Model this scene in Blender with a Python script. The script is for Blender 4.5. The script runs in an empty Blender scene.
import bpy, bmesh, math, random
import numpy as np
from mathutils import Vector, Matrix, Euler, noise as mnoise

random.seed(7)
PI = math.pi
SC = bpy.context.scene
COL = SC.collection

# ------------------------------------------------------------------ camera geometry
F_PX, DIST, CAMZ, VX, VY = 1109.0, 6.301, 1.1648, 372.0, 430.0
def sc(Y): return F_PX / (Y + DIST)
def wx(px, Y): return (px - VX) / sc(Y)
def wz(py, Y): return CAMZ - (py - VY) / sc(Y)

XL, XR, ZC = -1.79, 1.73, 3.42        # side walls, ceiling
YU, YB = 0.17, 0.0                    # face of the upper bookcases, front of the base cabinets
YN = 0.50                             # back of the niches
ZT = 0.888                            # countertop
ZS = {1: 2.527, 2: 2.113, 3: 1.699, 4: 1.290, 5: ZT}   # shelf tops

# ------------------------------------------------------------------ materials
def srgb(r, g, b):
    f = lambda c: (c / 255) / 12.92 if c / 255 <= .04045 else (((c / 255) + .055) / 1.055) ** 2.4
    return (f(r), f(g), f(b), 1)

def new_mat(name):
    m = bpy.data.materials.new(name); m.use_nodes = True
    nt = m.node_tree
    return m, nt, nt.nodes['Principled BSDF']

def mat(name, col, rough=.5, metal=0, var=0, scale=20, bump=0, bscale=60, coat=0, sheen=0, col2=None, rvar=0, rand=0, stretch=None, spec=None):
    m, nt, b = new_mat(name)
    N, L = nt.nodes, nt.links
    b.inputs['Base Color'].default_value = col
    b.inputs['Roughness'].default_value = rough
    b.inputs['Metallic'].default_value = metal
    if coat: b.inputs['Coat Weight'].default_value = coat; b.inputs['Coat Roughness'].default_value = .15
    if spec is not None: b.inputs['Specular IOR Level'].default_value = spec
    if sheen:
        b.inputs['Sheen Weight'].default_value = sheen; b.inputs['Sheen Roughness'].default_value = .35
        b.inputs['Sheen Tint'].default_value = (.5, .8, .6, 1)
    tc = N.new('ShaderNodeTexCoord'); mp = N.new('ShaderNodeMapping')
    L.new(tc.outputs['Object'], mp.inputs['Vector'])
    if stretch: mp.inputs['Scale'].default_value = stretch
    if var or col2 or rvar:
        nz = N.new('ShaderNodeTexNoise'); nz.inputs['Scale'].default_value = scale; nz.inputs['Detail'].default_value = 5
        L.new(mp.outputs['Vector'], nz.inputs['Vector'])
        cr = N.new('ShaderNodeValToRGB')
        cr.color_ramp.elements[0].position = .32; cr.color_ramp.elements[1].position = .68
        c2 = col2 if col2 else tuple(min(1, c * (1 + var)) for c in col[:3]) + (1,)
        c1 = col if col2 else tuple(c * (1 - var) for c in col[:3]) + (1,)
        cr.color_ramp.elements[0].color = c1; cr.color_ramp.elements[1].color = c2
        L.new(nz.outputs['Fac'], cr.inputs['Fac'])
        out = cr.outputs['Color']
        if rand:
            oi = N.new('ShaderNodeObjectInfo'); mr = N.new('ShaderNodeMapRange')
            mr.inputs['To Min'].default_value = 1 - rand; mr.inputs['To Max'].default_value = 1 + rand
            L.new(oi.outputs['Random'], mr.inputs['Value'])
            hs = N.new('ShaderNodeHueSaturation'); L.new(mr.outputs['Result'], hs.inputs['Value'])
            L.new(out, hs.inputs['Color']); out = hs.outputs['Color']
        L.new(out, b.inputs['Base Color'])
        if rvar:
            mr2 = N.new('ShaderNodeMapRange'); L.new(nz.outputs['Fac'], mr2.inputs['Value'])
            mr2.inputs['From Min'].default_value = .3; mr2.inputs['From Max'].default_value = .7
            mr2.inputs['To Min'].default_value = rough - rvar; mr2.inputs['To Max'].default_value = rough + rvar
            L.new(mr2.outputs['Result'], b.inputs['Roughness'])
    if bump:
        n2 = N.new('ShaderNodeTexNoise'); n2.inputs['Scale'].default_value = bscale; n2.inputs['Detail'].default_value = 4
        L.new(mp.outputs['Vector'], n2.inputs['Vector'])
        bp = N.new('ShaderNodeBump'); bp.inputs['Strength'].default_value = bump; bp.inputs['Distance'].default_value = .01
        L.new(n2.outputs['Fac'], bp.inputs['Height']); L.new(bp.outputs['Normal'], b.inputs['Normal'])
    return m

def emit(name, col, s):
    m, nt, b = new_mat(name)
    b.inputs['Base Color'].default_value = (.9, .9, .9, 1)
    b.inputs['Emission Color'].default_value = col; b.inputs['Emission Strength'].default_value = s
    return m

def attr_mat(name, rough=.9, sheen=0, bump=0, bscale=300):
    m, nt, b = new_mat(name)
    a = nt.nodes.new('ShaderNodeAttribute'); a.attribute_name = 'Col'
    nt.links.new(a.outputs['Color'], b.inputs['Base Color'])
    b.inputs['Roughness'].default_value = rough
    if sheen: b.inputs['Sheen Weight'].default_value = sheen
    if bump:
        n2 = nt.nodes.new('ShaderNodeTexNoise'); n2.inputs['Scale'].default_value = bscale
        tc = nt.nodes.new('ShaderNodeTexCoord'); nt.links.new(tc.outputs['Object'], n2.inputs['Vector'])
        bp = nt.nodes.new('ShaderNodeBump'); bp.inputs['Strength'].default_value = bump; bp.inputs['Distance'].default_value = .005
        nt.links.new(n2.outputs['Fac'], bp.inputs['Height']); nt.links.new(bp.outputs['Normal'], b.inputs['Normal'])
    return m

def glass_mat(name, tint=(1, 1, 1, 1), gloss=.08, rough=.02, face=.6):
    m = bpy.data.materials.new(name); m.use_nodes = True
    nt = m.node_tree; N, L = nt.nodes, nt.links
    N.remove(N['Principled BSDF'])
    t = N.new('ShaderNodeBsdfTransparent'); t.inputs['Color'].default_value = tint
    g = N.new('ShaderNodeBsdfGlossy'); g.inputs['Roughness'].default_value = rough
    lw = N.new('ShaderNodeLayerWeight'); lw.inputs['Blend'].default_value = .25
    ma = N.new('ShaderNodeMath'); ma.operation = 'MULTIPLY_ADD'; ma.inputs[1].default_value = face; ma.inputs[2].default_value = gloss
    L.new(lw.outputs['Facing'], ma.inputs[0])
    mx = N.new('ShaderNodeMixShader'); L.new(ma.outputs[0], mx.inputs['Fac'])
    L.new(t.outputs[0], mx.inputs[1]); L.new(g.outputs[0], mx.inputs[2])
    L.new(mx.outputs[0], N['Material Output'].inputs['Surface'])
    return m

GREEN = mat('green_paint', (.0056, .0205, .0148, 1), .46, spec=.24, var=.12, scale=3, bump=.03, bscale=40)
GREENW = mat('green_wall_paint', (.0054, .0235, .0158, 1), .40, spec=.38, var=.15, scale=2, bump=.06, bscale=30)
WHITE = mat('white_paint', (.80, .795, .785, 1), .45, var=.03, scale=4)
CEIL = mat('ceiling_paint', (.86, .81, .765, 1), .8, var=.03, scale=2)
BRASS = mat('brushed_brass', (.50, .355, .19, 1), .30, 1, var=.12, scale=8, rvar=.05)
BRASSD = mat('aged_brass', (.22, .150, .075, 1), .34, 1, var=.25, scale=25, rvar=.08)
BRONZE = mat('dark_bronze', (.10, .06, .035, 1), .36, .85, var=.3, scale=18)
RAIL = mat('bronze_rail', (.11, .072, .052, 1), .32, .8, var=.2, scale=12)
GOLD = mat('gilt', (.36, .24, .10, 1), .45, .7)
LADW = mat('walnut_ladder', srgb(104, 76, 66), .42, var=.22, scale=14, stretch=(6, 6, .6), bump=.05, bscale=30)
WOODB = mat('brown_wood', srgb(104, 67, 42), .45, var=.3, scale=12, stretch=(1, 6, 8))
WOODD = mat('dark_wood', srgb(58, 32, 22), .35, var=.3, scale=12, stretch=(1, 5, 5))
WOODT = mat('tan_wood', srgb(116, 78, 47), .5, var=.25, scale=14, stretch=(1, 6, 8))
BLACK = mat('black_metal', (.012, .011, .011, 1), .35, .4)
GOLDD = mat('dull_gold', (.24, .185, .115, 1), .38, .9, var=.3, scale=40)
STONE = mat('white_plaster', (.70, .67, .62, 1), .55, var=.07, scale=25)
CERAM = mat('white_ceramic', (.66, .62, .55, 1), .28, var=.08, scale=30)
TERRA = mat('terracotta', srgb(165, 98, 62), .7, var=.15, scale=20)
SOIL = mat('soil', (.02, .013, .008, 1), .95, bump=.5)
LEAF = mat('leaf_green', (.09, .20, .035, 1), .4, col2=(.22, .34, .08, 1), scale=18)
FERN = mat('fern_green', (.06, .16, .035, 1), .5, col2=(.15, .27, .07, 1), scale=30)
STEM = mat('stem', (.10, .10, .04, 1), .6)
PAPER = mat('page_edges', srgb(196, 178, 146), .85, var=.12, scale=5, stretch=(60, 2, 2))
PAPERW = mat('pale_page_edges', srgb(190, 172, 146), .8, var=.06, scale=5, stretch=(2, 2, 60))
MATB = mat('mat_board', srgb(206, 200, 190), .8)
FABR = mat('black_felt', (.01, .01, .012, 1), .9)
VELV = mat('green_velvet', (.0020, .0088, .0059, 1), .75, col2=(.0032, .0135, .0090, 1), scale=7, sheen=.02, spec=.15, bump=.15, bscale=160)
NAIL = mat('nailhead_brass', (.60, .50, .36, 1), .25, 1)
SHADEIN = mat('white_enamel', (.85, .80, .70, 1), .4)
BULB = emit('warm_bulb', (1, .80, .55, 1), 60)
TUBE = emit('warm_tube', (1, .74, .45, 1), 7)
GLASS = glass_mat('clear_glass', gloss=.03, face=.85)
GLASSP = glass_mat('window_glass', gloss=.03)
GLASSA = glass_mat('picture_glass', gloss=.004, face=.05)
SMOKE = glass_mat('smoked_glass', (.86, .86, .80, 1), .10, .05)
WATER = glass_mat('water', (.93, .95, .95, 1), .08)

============

Beginning at the top of the data, please return every line until and including the line containing "return (f(r), f(g), f(b), 1)", copied exactly, and nothing past it.

Model this scene in Blender with a Python script. The script is for Blender 4.5. The script runs in an empty Blender scene.
import bpy, bmesh, math, random
import numpy as np
from mathutils import Vector, Matrix, Euler, noise as mnoise

random.seed(7)
PI = math.pi
SC = bpy.context.scene
COL = SC.collection

# ------------------------------------------------------------------ camera geometry
F_PX, DIST, CAMZ, VX, VY = 1109.0, 6.301, 1.1648, 372.0, 430.0
def sc(Y): return F_PX / (Y + DIST)
def wx(px, Y): return (px - VX) / sc(Y)
def wz(py, Y): return CAMZ - (py - VY) / sc(Y)

XL, XR, ZC = -1.79, 1.73, 3.42        # side walls, ceiling
YU, YB = 0.17, 0.0                    # face of the upper bookcases, front of the base cabinets
YN = 0.50                             # back of the niches
ZT = 0.888                            # countertop
ZS = {1: 2.527, 2: 2.113, 3: 1.699, 4: 1.290, 5: ZT}   # shelf tops

# ------------------------------------------------------------------ materials
def srgb(r, g, b):
    f = lambda c: (c / 255) / 12.92 if c / 255 <= .04045 else (((c / 255) + .055) / 1.055) ** 2.4
    return (f(r), f(g), f(b), 1)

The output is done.